ALBERTO PELLEGATTA: “L’OMBRA DELLA SALUTE” – Lo Specchio – Mondadori – 2011 -
Mondadori, attraverso il direttore editoriale Antonio Riccardi, ha deciso di salutare ogni anno la giornata mondiale della poesia (21 marzo) con la pubblicazione di voci emergenti nella collana Specchio, in una veste snella e a basso costo. Si tratta senz’altro di un’iniziativa interessante, trattandosi di una delle collane più prestigiose nel panorama dell’editoria poetica italiana, e che premia e legittima il lavoro non solo di giovani autori di qualità, ma anche di tanti piccoli e medi editori di settore che quotidianamente tastano il polso della poesia contemporanea.
Nel battesimo di questa iniziativa, spicca la raccolta “L’ombra della salute”, del trentatreenne milanese Alberto Pellegatta.
La prima qualità distintiva della poesia di Alberto Pellegatta è una profonda riconoscibilità formale, una compattezza linguistica che non cede a nessun eccesso verbale, a nessuna sbavatura strutturale, lessicale e sintattica, indice evidente di una maturità espressiva sorprendente. Costruiti facendo leva su una sintassi piana, netta, precisa, i suoi versi si imprimono facilmente nell’immaginario e nella memoria del lettore e ci restano a lungo, perché sono profondamente sensoriali, evocativi, perché si nutrono di accostamenti di immagini lontani dal linguaggio e dalle logiche del parlato, ma di derivazione quotidiana e naturalistica e di esito quasi onirico.
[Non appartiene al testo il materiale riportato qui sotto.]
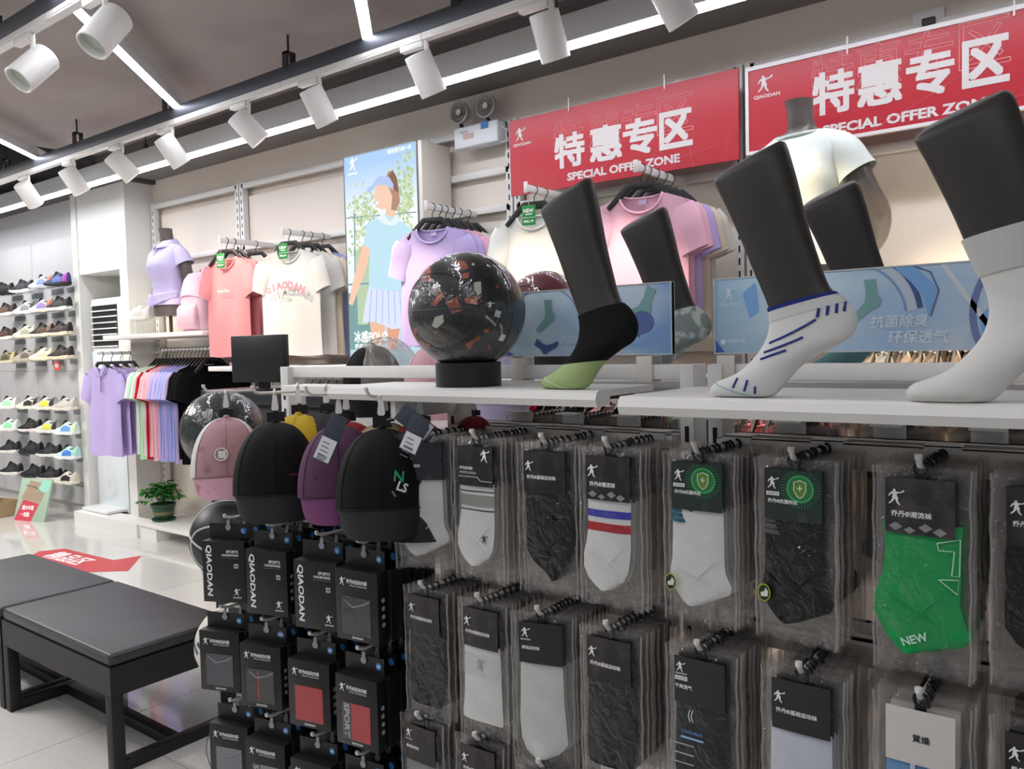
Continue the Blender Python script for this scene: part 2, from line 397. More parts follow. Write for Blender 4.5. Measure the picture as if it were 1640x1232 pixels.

La poesia di Pellegatta, soprattutto nella prima e nella terza sezione della raccolta, racconta di una materia in continua evoluzione, o piuttosto dissoluzione verso particelle elementari. Senza scomodare l’abusata linea lombarda, risulta evidente in molti punti l’affinità con la poetica pulviscolare del milanese Maurizio Cucchi: “Il meccanismo, nell’insieme / è sferico, e musicale. Eppure è quantico / fragile e infinitesimale / nel dettaglio”. Il poeta assiste alla rovina e registra il disfacimento dell’esistenza senza atteggiamenti introspettivi, essendo egli stesso parte di una realtà fisica che si riduce a un minimo che diviene un tutto liquido, gelatinoso o gassoso, intangibile, indistinto, caotico (“Girandole di gas nel vuoto concavo / che ci contiene tutti. Non c’è nessun centro e l’orlo / si cuce su se stesso. Il tempo è spazio che si espande.”). Il suo occhio infatti – perché è la vista il senso dominante –, costantemente rivolto all’esterno, fotografa immagini tendenti al buio, al grigio, all’oscurità. Si tratta spesso di atmosfere urbane, di una Milano ovattata, che non dà punti di riferimento, che disorienta (“Non c’è nessuna casa. Andando avanti così / non ci saranno neanche i viali nei quadranti / le mani i nani i cani – le circonvallazioni.”), come se alla disgregazione materica e geografica verso il nulla corrispondesse una dissoluzione intellettuale, ontologica e, finanche, antropologica e sociologica.
Non è difficile notare echi montaliane nella poetica di Pellegatta, evidenti se si considera ad esempio il tema del rapporto tra l’individuo e la morte, intesa come non-esistenza, o il frequente utilizzo delle negazioni (“Codesto solo oggi possiamo dirti, / ciò che non siamo, ciò che non vogliamo.”), come nel testo forse più potente ed espressivo della silloge: “Chi separa e scarta secondo un progetto / crea esuberi incessanti. // Scriviamo senza calore / non ciò che avreste voluto / ma quello che non avete / pensato. Non per riscatto / ma per vendetta. // Non è mai / ciò che abbiamo scritto.”
Anche quando l’autore presenta atmosfere e toni più caldi e si abbandona all’abbraccio della relazione con un “tu”, il tema dominante resta quello del collasso, della rovina, del vuoto, da cui il poeta può solo suggerire la protezione, verso una salute latinamente intesa come salvezza: “La congiura vicino alle pagine, tosse / acqua, pesci, rane: difenditi dalla natura.”